start
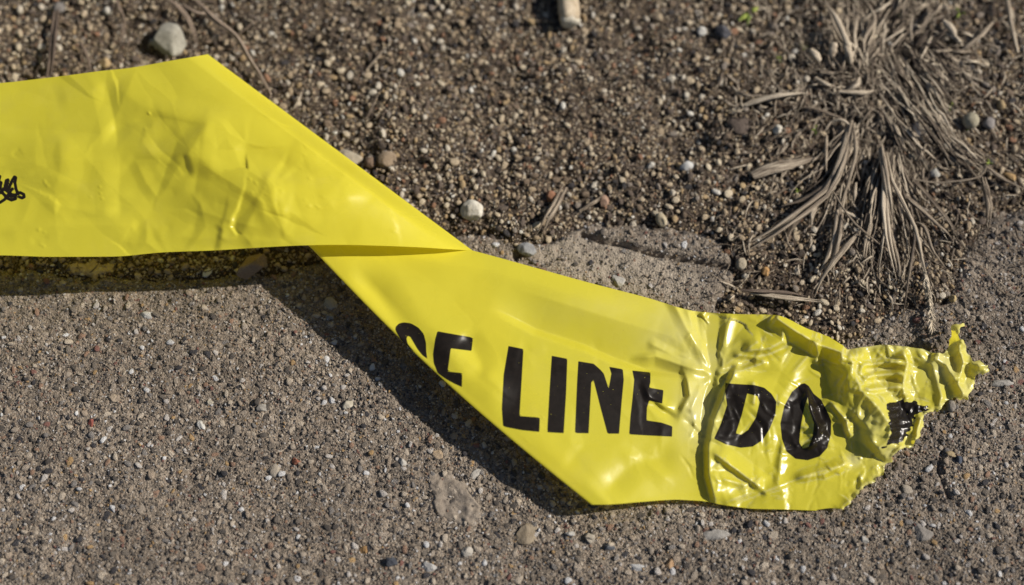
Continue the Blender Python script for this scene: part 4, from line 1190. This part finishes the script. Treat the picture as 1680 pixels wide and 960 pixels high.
# joined short litter round the tufts
L = []
for i in range(3800):
    while True:
        px = rg.uniform(1170, 1720); py = rg.uniform(-60, 500)
        wgt = math.exp(-(((px - 1440) / 150) ** 2 + ((py - 90) / 150) ** 2)) + 0.9 * math.exp(-(((px - 1450) / 75) ** 2 + ((py - 340) / 110) ** 2)) + .05
        if rg.random() < wgt: break
    base_a = 90 + (px - 1430) * -0.25 if py > 180 else rg.choice([60, 60, 120, 10])
    a = rad(base_a + rg.normal() * 32); l = rg.uniform(9, 38)
    d_ = np.array([math.cos(a), math.sin(a)]) * l / 2; bn = np.array([-d_[1], d_[0]]) * rg.uniform(-.3, .3)
    c = np.array([px, py]); h = rg.uniform(.3, 2.6)
    L.append(ribbon(path3([c - d_, c + bn, c + d_], [h, h + rg.uniform(0, 1), h + rg.normal() * .5]), rg.uniform(1.4, 3.8) * px_size(px, py), rg.uniform(-.1, .8), rg, n=4, twist=rg.normal() * .5))
o = link('straw_litter', strip_mesh('straw_litter', L, M_STRAW), None, kind='stuff')
o['label'] = 'short broken straw scattered round the grass tufts'
L = []
for i in range(1600):
    px = rg.uniform(-30, 1710); py = rg.uniform(-60, 470)
    w_ = P(px, py, 0.0)
    if float(slab_z(w_[:1], w_[1:2])[0]) > float(soil_z(w_[:1], w_[1:2])[0]) and rg.random() < .93: continue
    a = rg.uniform(0, 6.28); l = rg.uniform(6, 26)
    d_ = np.array([math.cos(a), math.sin(a)]) * l / 2; bn = np.array([-d_[1], d_[0]]) * rg.uniform(-.4, .4)
    c = np.array([px, py]); h = rg.uniform(.5, 1.8)
    L.append(ribbon(path3([c - d_, c + bn, c + d_], [h, h + .3, h]), rg.uniform(1.2, 3) * px_size(px, py), rg.uniform(.0, .5), rg, n=4))
o = link('plant_debris', strip_mesh('plant_debris', L, M_TWIG), None, kind='stuff')
o['label'] = 'thin brown plant fibres mixed into the gravel'

def single(name, label, cat, pts, hs, w, mat=M_STRAW, group=None, strands=1, tone=.5, **kw):
    base = P(pts[0][0], pts[0][1], gz(*pts[0]))
    L = []
    for q in range(strands):
        pp = np.asarray(pts, float) + rg.normal(size=2) * (w * .25 if strands > 1 else 0)
        L.append(ribbon(path3(pp, np.asarray(hs, float) + (rg.uniform(-.3, .5) if strands > 1 else 0)) - base, w * px_size(*pts[0]) / (1.4 if strands > 1 else 1), tone + rg.uniform(-.1, .1), rg, n=14, **kw))
    o = link(name, strip_mesh(name, L, mat), None, None, label, cat, group)
    o.location = base
    return o
single('dead_leaf', 'flat grey brown dead leaf lying left of the broad grass blade', 'leaf', [(1234, 288), (1262, 276), (1300, 268), (1346, 258)], [2.5, 3.5, 3.5, 3], 26, tone=.42, tip=.1, base=.75, flat=.12)
single('dry_straw', 'pale yellow split straw lying left of the grass crown', 'straw', [(1222, 176), (1250, 166), (1285, 158), (1320, 155)], [2, 3.5, 4, 3], 11, tone=.88, strands=3, tip=.2)
single('dry_straw', 'thin straw pair curving into the pale yellow split straw', 'straw', [(1205, 150), (1232, 158), (1268, 158)], [2, 3, 2.5], 6, tone=.5, strands=2)
single('dry_straw', 'straight grey straw leaning at the top right corner', 'straw', [(1652, -10), (1658, 30), (1664, 60), (1670, 86)], [5, 6, 6, 5], 8, tone=.6, tip=.8, base=.9)
single('dry_straw', 'long straw slanting up right beside the stub in the grass litter', 'straw', [(1569, 90), (1590, 74), (1612, 55), (1630, 35)], [3, 5, 5, 4], 9, tone=.5, tip=.5)
single('grass_stem', 'thin curved stem arching right from the straw fan', 'stem', [(1498, 294), (1540, 300), (1580, 296), (1612, 286), (1618, 272)], [4, 6, 7, 8, 8], 4, tone=.45, tip=.8)
single('dead_leaf', 'narrow standing dry leaf throwing a long shadow at the right', 'leaf', [(1612, 292), (1618, 318), (1622, 345), (1620, 376)], [14, 9, 5, 1], 10, tone=.6, strands=2, tip=.3)
single('dry_straw', 'dark straws drooping at the right edge above the amber pebble', 'straw', [(1618, 272), (1640, 288), (1660, 300), (1684, 312)], [6, 5, 3, 2], 8, tone=.4, strands=2)
single('dry_straw', 'frayed straw standing on the broken kerb end', 'straw', [(929, 308), (915, 335), (900, 360), (888, 386)], [4, 5, 5, 2], 9, tone=.42, strands=4)
single('dry_straw', 'short straw lying on the gravel right of the frayed straw', 'straw', [(950, 348), (970, 336), (990, 322)], [3, 3.5, 3], 7, tone=.42, strands=2)
single('dry_straw', 'pale horizontal straw just above the tape by the grass', 'straw', [(1232, 478), (1270, 484), (1310, 489), (1350, 493)], [2.5, 4, 4, 3], 8, tone=.62, strands=2)
single('brown_stick', 'dark brown stick above the pale horizontal straw by the tape', 'stick', [(1216, 476), (1250, 478), (1290, 480), (1322, 486)], [3, 4, 4, 3], 8, M_TWIG, tone=.35)
single('seed_head', 'feathery pale grass seed head pointing down at the torn tape end', 'seed head', [(1515, 440), (1522, 468), (1526, 500), (1530, 545)], [4, 5, 4, 2], 7, tone=.85, strands=3)
t = [o for o in COL.objects if o.name.startswith('seed_head')][0]
L = []
sh = resample([(1519, 452), (1524, 478), (1527, 505), (1530, 542)], 30)
for k in range(90):
    c = sh[rg.integers(30)]; a = rad(90 + rg.choice([-1, 1]) * rg.uniform(15, 50)); l = rg.uniform(7, 15)
    e = c + np.array([math.cos(a), math.sin(a)]) * l; h = rg.uniform(2, 5)
    L.append(ribbon(path3([c, (c + e) / 2, e], [h, h + .8, h + 1]) - np.array(t.location), 2.4 * px_size(1525, 500), rg.uniform(.6, 1.0), rg, n=4, tip=.05))
aw = link('awns', strip_mesh('awns', L, M_STRAW), None, t)
aw['kind'] = 'stuff'
TW = 'brown twigs in the soil at the top left'
single('twig', 'curved tan twig right of the large pale rock', 'twig', [(270, -4), (292, 12), (308, 34), (318, 58), (322, 76)], [4, 5, 5, 4, 3], 8, M_TWIG, TW, 3, .75)
single('twig', 'long thin twig slanting behind the peak of the tape', 'twig', [(318, -8), (350, 28), (388, 58), (410, 96), (432, 130), (445, 156)], [4, 5, 6, 6, 5, 4], 6.5, M_TWIG, TW, 3, .62, tip=.5)
single('twig', 'side shoot forking right off the long slanting twig', 'twig', [(388, 58), (404, 46), (416, 36), (426, 32)], [6, 8, 8, 8], 4.5, M_TWIG, TW, 3, .6)
single('twig', 'dark vertical twig at the far left above the tape', 'twig', [(92, 20), (88, 60), (84, 100), (80, 130)], [4, 5, 5, 5], 9, M_TWIG, TW, 3, .35, tip=.6)
single('twig', 'thin wavy twig between the ochre pebble and the pale rock', 'twig', [(188, -6), (198, 18), (204, 40), (200, 66), (195, 80)], [3, 5, 5, 4, 3], 4.5, M_TWIG, TW, 3, .6)
single('twig', 'short dark twig pointing at the tape edge under the ochre pebble', 'twig', [(132, 70), (142, 92), (150, 118)], [3, 4, 3], 6, M_TWIG, TW, 1, .3)
single('twig', 'brown twig lying across the soil left of the pale rock top', 'twig', [(300, 8), (330, 22), (360, 24)], [4, 5, 3], 5, M_TWIG, TW, 1, .5)
single('dry_straw', 'short pale straw at the left end of the gravel beside the tape fold', 'straw', [(482, 178), (490, 164), (496, 150)], [2, 3, 2], 5, tone=.7)
single('dry_straw', 'thin straw slanting in the gravel above the middle of the tape', 'straw', [(600, 116), (618, 96), (632, 78)], [2, 3, 2], 6, tone=.35, strands=2)
single('dry_straw', 'dull straw in the gravel left of the smooth oval pebble', 'straw', [(600, 196), (612, 172), (622, 150)], [2, 3, 2], 6, tone=.4)

# green sprouts
GSP = 'tiny green sprouts among the dead grass'
for lab, px, py, sz in [('yellow green sprout at the top left of the grass litter', 1228, 22, 20), ('tiny sprout left of the upright grass stubs', 1320, 76, 7), ('pale green bud beside a white pebble above the lying straw', 1276, 98, 8),
                        ('small green blade by the splayed stubs at the top', 1574, 20, 11), ('green sprout at the left of the broad grass blade crown', 1340, 213, 9), ('green speck under the broad grass blade', 1309, 312, 6),
                        ('green sprout right of the matted strands', 1564, 176, 9), ('green leaf touching the round buff pebble', 1584, 217, 8), ('green seedling where the upper stubs spread', 1472, 20, 10), ('small sprout at the meeting of dark straws', 1624, 266, 7)]:
    base = P(px, py, gz(px, py))
    t = empty('green_sprout', base, lab, 'sprout', GSP)
    for k in range(4):
        a = rg.uniform(0, 6.28); d_ = np.array([math.cos(a), math.sin(a)]) * sz
        pts = path3([(px, py), (px + d_[0] * .5, py + d_[1] * .5), (px + d_[0], py + d_[1])], [.6, 2.2, 2.6]) - base
        link('leaf', strip_mesh('leaf', [ribbon(pts, sz * .45 * px_size(px, py), rg.uniform(.3, .8), rg, tip=.1, base=.4, n=7)], M_GREEN), None, t)

# stub at the top of the frame
def tube(name, c, r, mat, parent, seg=20, wob=0.05, seed=0):
    r_ = np.random.default_rng(seed); n = len(c); Vt = []; F = []
    ax = (c[-1] - c[0]); ax /= np.linalg.norm(ax)
    s = np.cross(ax, (0, 0, 1)); s /= np.linalg.norm(s); u = np.cross(s, ax)
    ph = r_.uniform(0, 6.28, 4)
    for i in range(n):
        for k in range(seg):
            a = 2 * math.pi * k / seg
            q = r[i] * (1 + wob * (math.sin(3 * a + ph[0] + i * .4) + .6 * math.sin(5 * a + ph[1] - i * .5)) + r_.normal() * .012)
            Vt.append(c[i] + s * q * math.cos(a) + u * q * math.sin(a))
    for i in range(n - 1):
        for k in range(seg):
            F.append((i * seg + k, i * seg + (k + 1) % seg, (i + 1) * seg + (k + 1) % seg, (i + 1) * seg + k))
    Vt.append(c[0]); Vt.append(c[-1])
    for k in range(seg):
        F.append((len(Vt) - 2, (k + 1) % seg, k)); F.append((len(Vt) - 1, (n - 1) * seg + k, (n - 1) * seg + (k + 1) % seg))
    me = bpy.data.meshes.new(name); me.from_pydata([tuple(v) for v in Vt], [], F)
    me.polygons.foreach_set('use_smooth', np.ones(len(F), bool)); me.update()
    return link(name, me, mat, parent)
M_PAPER = mat_stone('stub_paper', (0.26, 0.20, 0.13), (0.50, 0.42, 0.31), 180.0, 0.85, (0.30, 0.20, 0.12))
M_FIL = mat_stone('stub_fibre', (0.40, 0.36, 0.28), (0.56, 0.52, 0.43), 600.0, 0.95)
p0, p1 = P(926, -62, 0.0052), P(935, 36, 0.0047)
base = P(930, 0, 0.0)
st = empty('cigarette_stub', base, 'crushed cream cigarette stub lying in the gravel at the top edge', 'cigarette stub')
cc = [p0 + (p1 - p0) * k / 13 - base for k in range(14)]
tube('paper_tube', np.array(cc), [0.0049 - 0.0005 * abs(math.sin(k * .9)) - (0.0003 if k == 13 else 0) for k in range(14)], M_PAPER, st, 24, .05, 3)
tube('filter_end', np.array([p1 - (p1 - p0) * .02 - base, p1 + (p1 - p0) * .03 - base, p1 + (p1 - p0) * .05 - base]), [0.0042, 0.0040, 0.0028], M_FIL, st, 20, .09, 5)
end
Exactly restate the lines from the beginning of the data through the line with "o['label'] = 'thin", and no others, keeping pictures out.

Continue the Blender Python script for this scene: part 4, from line 1190. This part finishes the script. Treat the picture as 1680 pixels wide and 960 pixels high.
# joined short litter round the tufts
L = []
for i in range(3800):
    while True:
        px = rg.uniform(1170, 1720); py = rg.uniform(-60, 500)
        wgt = math.exp(-(((px - 1440) / 150) ** 2 + ((py - 90) / 150) ** 2)) + 0.9 * math.exp(-(((px - 1450) / 75) ** 2 + ((py - 340) / 110) ** 2)) + .05
        if rg.random() < wgt: break
    base_a = 90 + (px - 1430) * -0.25 if py > 180 else rg.choice([60, 60, 120, 10])
    a = rad(base_a + rg.normal() * 32); l = rg.uniform(9, 38)
    d_ = np.array([math.cos(a), math.sin(a)]) * l / 2; bn = np.array([-d_[1], d_[0]]) * rg.uniform(-.3, .3)
    c = np.array([px, py]); h = rg.uniform(.3, 2.6)
    L.append(ribbon(path3([c - d_, c + bn, c + d_], [h, h + rg.uniform(0, 1), h + rg.normal() * .5]), rg.uniform(1.4, 3.8) * px_size(px, py), rg.uniform(-.1, .8), rg, n=4, twist=rg.normal() * .5))
o = link('straw_litter', strip_mesh('straw_litter', L, M_STRAW), None, kind='stuff')
o['label'] = 'short broken straw scattered round the grass tufts'
L = []
for i in range(1600):
    px = rg.uniform(-30, 1710); py = rg.uniform(-60, 470)
    w_ = P(px, py, 0.0)
    if float(slab_z(w_[:1], w_[1:2])[0]) > float(soil_z(w_[:1], w_[1:2])[0]) and rg.random() < .93: continue
    a = rg.uniform(0, 6.28); l = rg.uniform(6, 26)
    d_ = np.array([math.cos(a), math.sin(a)]) * l / 2; bn = np.array([-d_[1], d_[0]]) * rg.uniform(-.4, .4)
    c = np.array([px, py]); h = rg.uniform(.5, 1.8)
    L.append(ribbon(path3([c - d_, c + bn, c + d_], [h, h + .3, h]), rg.uniform(1.2, 3) * px_size(px, py), rg.uniform(.0, .5), rg, n=4))
o = link('plant_debris', strip_mesh('plant_debris', L, M_TWIG), None, kind='stuff')
o['label'] = 'thin brown plant fibres mixed into the gravel'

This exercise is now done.